Realita: nelayan kecil semakin miskin, hak adat diabaikan, akses BBM sulit, dan keuntungan ekonomi justru dinikmati oleh korporasi besar serta pemerintah pusat.
- Saatnya Negara Menghormati Rakyat Pesisir
- Maluku tidak meminta istimewa. Yang diinginkan hanya keadilan
- Regulasi yang berpihak pada rakyat
- Pengakuan dan perlindungan hak adat
- Akses adil terhadap solar subsidi dan sumber daya laut
- Dana Bagi Hasil yang proporsional bagi daerah penghasil utama.

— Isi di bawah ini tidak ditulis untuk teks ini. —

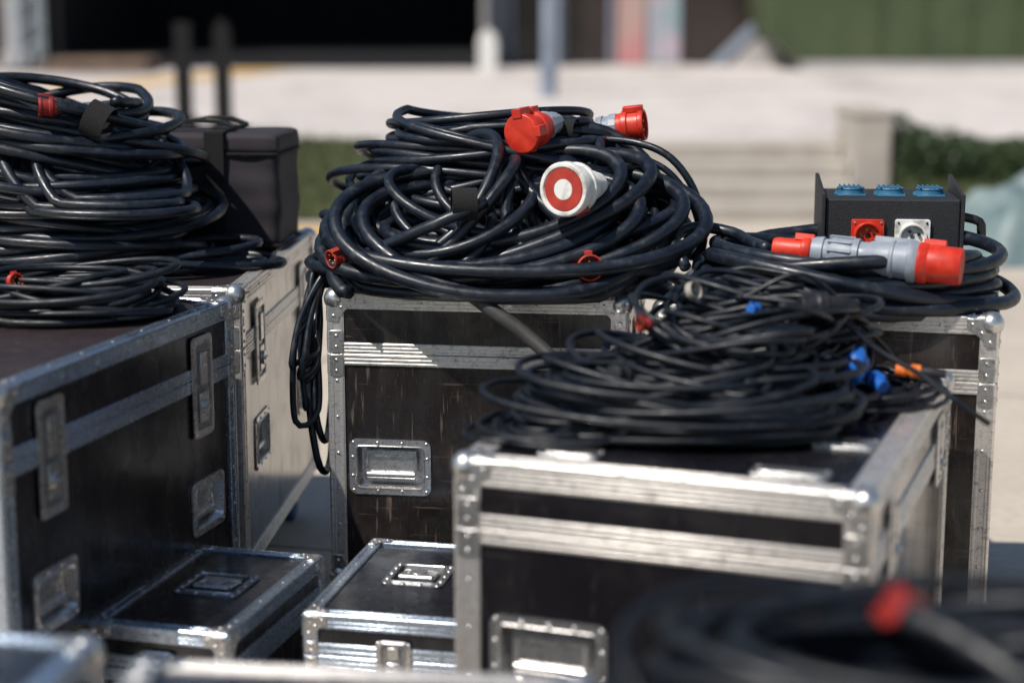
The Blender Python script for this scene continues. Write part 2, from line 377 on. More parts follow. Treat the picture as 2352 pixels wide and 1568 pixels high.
# ------------------------------------------------------------------ cables
def catmull(ctrl, step):
    P=[np.array(p,float) for p in ctrl]; P=[2*P[0]-P[1]]+P+[2*P[-1]-P[-2]]
    out=[]
    for i in range(1,len(P)-2):
        L=np.linalg.norm(P[i+1]-P[i]); n=max(2,int(L/step*1.05))
        for k in range(n):
            t=k/n
            out.append(.5*((2*P[i])+(-P[i-1]+P[i+1])*t+(2*P[i-1]-5*P[i]+4*P[i+1]-P[i+2])*t*t+(-P[i-1]+3*P[i]-3*P[i+1]+P[i+2])*t**3))
    out.append(P[-2]); return np.array(out)
def coil_pts(rng,c,rx,ry,h,turns,r,spread=.08,rot=0,tilt=(0,0),step=None,ph=None,dome=.15,jit=.03,wob=.08,base=0):
    step=step or r*1.9
    Lc=math.pi*(rx+ry); n=int(turns*Lc/step)
    ph=rng.uniform(0,6.28) if ph is None else ph
    th=np.linspace(0,2*math.pi*turns,n); k=th/(2*math.pi)
    def sm(fr): 
        o=np.zeros(n)
        for f in fr: o+=math.sqrt(1/len(fr))*1.2*np.sin(2*math.pi*f*rng.uniform(.85,1.15)*k+rng.uniform(0,6.28))
        return o
    s1=sm([.17,.33,.47,.71,1.03]); s2=sm([.13,.27,.41,.63])
    zr=np.clip(.5+.40*s2,0,1)
    rd=1+spread*s1-dome*np.clip(zr-.35,0,1)
    x=rx*rd*np.cos(th+ph)+jit*sm([.21,.35,.55]); y=ry*rd*np.sin(th+ph)+jit*sm([.19,.4,.6])
    z=zr*h+(tilt[0]+wob*sm([.15,.31,.47]))*x+(tilt[1]+wob*sm([.17,.29,.53]))*y
    cr,sr=math.cos(rot),math.sin(rot)
    return np.stack([c[0]+cr*x-sr*y,c[1]+sr*x+cr*y,c[2]+r+np.maximum(z,base)],1)
def relax(cs, iters=40, grav=.0012, keep=.02, bend=.22):
    P=np.concatenate([c['p'] for c in cs]); R=np.concatenate([np.full(len(c['p']),c['r']) for c in cs])
    cid=np.concatenate([np.full(len(c['p']),i) for i,c in enumerate(cs)])
    W=np.concatenate([c.get('w',np.ones(len(c['p']))) for c in cs])
    KP=np.concatenate([np.full(len(c['p']),c.get('keep',keep)) for c in cs])[:,None]
    KZ=np.concatenate([np.full(len(c['p']),c.get('kz',.3)) for c in cs])
    rest=P.copy(); same=cid[1:]==cid[:-1]
    L0=np.linalg.norm(P[1:]-P[:-1],axis=1); N=len(P)
    stp=np.array([np.median(np.linalg.norm(np.diff(c['p'],axis=0),axis=1)) for c in cs])
    ex=np.ceil(3.6*R/stp[cid]).astype(int)
    STS=((2,bend),(5,bend*1.2),(9,bend))
    def lap(Q,st):
        q=np.zeros_like(Q); ok=(cid[2*st:]==cid[:-2*st])[:,None]
        q[st:-st]=((Q[2*st:]+Q[:-2*st])/2-Q[st:-st])*ok
        return q
    LR=[lap(rest,st)*.9 for st,_ in STS]
    ends=np.cumsum([0]+[len(c['p']) for c in cs])
    def smooth(Q,k=4):
        out=np.zeros_like(Q); ker=np.bartlett(2*k+3)[1:-1]; ker/=ker.sum()
        for a,b in zip(ends[:-1],ends[1:]):
            for ax in range(3): out[a:b,ax]=np.convolve(Q[a:b,ax],ker,'same')
        return out
    KV=np.concatenate([KP,KP,KP*KZ[:,None]],1)
    for it in range(iters):
        if it%6==0:
            I=[];J=[]; P32=P.astype(np.float32); o=np.argsort(P32[:,0]); xs=P32[o,0]; m=2*R.max()+.012
            hi=np.searchsorted(xs,xs+m,side='right')
            for a in range(0,N,400):
                b=min(N,a+400); e=hi[b-1]
                ii=o[a:b]; jj=o[a:e]
                d2=((P32[ii][:,None,:]-P32[jj][None,:,:])**2).sum(2)
                aa,bb=np.nonzero(d2<m*m)
                gi=ii[aa]; gj=jj[bb]; k=(aa<bb)
                gi=gi[k]; gj=gj[k]
                k=~((cid[gi]==cid[gj])&(np.abs(gi-gj)<=ex[gi]))
                I.append(gi[k]); J.append(gj[k])
            I=np.concatenate(I);J=np.concatenate(J)
        P[:,2]-=grav*W
        P+=(rest-P)*KV*W[:,None]
        for rep in range(2):
            d=P[I]-P[J]; L=np.linalg.norm(d,axis=1)+1e-9; rr=R[I]+R[J]
            k=L<rr; c_=(d[k]*((rr[k]-L[k])/L[k]*.5)[:,None])
            corr=np.zeros_like(P)
            for ax in range(3):
                corr[:,ax]=np.bincount(I[k],c_[:,ax],N)-np.bincount(J[k],c_[:,ax],N)
            corr=smooth(corr)*.95
            ln=np.linalg.norm(corr,axis=1); mx=R*.7; f=np.minimum(1,mx/(ln+1e-9))
            P+=corr*(f*W)[:,None]
            e=P[1:]-P[:-1]; l=np.linalg.norm(e,axis=1)+1e-9
            cc=e*((l-L0)/l*.3*same)[:,None]
            P[:-1]+=cc*W[:-1,None]; P[1:]-=cc*W[1:,None]
            for (st,kk),lr in zip(STS,LR):
                P+=(lap(P,st)-lr)*(kk*W)[:,None]
            for (cx,cy,rot,w,d_,zt) in SUP:
                c0,s0=math.cos(rot),math.sin(rot); dx=P[:,0]-cx; dy=P[:,1]-cy
                lx=c0*dx+s0*dy; ly=-s0*dx+c0*dy
                inn=(np.abs(lx)<w/2+.004)&(np.abs(ly)<d_/2+.004)
                up=inn&(P[:,2]<zt+.005+R)&(P[:,2]>zt-.10); P[up,2]=(zt+.005+R)[up]
                dn=inn&(P[:,2]<=zt-.10)
                if dn.any():
                    ex_=w/2+.008+R-np.abs(lx); ey_=d_/2+.008+R-np.abs(ly)
                    usex=dn&(ex_<ey_); lx=np.where(usex,lx+np.sign(lx)*ex_,lx); ly=np.where(dn&~usex,ly+np.sign(ly)*ey_,ly)
                    P[dn,0]=(cx+c0*lx-s0*ly)[dn]; P[dn,1]=(cy+s0*lx+c0*ly)[dn]
    a=0
    for c in cs: c['p']=P[a:a+len(c['p'])]; a+=len(c['p'])
def topz(cs,x,y,rr=.03):
    z=0
    for c in cs:
        p=c['p']; k=(np.hypot(p[:,0]-x,p[:,1]-y)<rr)
        if k.any(): z=max(z,p[k,2].max()+c['r'])
    return z
def fronty(cs,x,z,rr=.04):
    y=9
    for c in cs:
        p=c['p']; k=(np.hypot(p[:,0]-x,p[:,2]-z)<rr)
        if k.any(): y=min(y,p[k,1].min()-c['r'])
    return y
def tube_mesh(pts,r,sides=10):
    n=len(pts); T=np.gradient(pts,axis=0); T/=np.linalg.norm(T,axis=1)[:,None]+1e-9
    u=np.cross(T[0],(0,0,1.)); 
    if np.linalg.norm(u)<.1: u=np.cross(T[0],(1.,0,0))
    u/=np.linalg.norm(u); vs=[]
    ang=np.arange(sides)*2*math.pi/sides; ca,sa=np.cos(ang)[:,None],np.sin(ang)[:,None]
    for i in range(n):
        u=u-T[i]*np.dot(u,T[i]); u/=np.linalg.norm(u); v=np.cross(T[i],u)
        vs.append(pts[i]+r*(ca*u+sa*v))
    vs=np.concatenate(vs+[pts[:1],pts[-1:]])
    fs=[]
    for i in range(n-1):
        for k in range(sides):
            k2=(k+1)%sides; fs.append((i*sides+k,i*sides+k2,(i+1)*sides+k2,(i+1)*sides+k))
    a=n*sides
    for k in range(sides):
        k2=(k+1)%sides; fs.append((a,k2,k)); fs.append((a+1,(n-1)*sides+k,(n-1)*sides+k2))
    return vs,fs
def cable_obj(c,name="cable_coil"):
    pts=c['p']; r=c['r']
    ctr=pts.mean(0); org=Vector((ctr[0],ctr[1],pts[:,2].min()-r))
    vs,fs=tube_mesh(pts,r,c.get('sides',10))
    vs=vs-np.array(org)
    me=bpy.data.meshes.new(name); me.from_pydata(vs.tolist(),[],fs); me.materials.append(c.get('mat',RUB))
    me.polygons.foreach_set("use_smooth",[True]*len(me.polygons)); me.update()
    o=bpy.data.objects.new(name,me); COL.objects.link(o); o.location=org
    tag(o,c['label'],"cable","coiled power and signal cables on the cases")
    c['o']=o; return o
def add_tail(c,pts_world,at_start=True):
    st=c['r']*1.9
    if at_start:
        q=catmull(list(pts_world)+[c['p'][0]],st)[:-1]; c['p']=np.concatenate([q,c['p']]); w=np.concatenate([np.zeros(len(q)),np.ones(len(c['p'])-len(q))])
        w[:len(q)]=np.linspace(0,1,len(q))**3
    else:
        q=catmull([c['p'][-1]]+list(pts_world),st)[1:]; w=np.concatenate([c.get('w',np.ones(len(c['p']))),np.linspace(1,0,len(q))**3]); c['p']=np.concatenate([c['p'],q])
    c['w']=w
def AX(loc,d,roll=0,parent=None):
    q=Vector((1,0,0)).rotation_difference(Vector(d).normalized())
    return Matrix.Translation(Vector(loc))@q.to_matrix().to_4x4()@Matrix.Rotation(roll,4,'X')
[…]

Sudah saatnya pemerintah berhenti melihat Maluku hanya sebagai “ladang ekonomi”. Laut adalah rumah orang Maluku, tempat identitas lahir, dan sumber kehidupan yang diwariskan turun-temurun.
Jika tidak ada perubahan, maka label “lumbung ikan nasional” hanya akan menjadi ironi abadi: kekayaan melimpah di laut, kemiskinan merajalela di darat. Dan sejarah akan mencatat, regulasi perikanan Indonesia bukanlah payung keadilan, melainkan pedang ketidakadilan yang menebas rakyat kecil di negeri sendiri.
Data BPS, kontribusi perikanan, dan skema DBH membuktikan bahwa regulasi perikanan telah gagal menjawab kebutuhan nelayan Maluku. Alih-alih membawa kemakmuran, kebijakan justru melanggengkan kemiskinan struktural.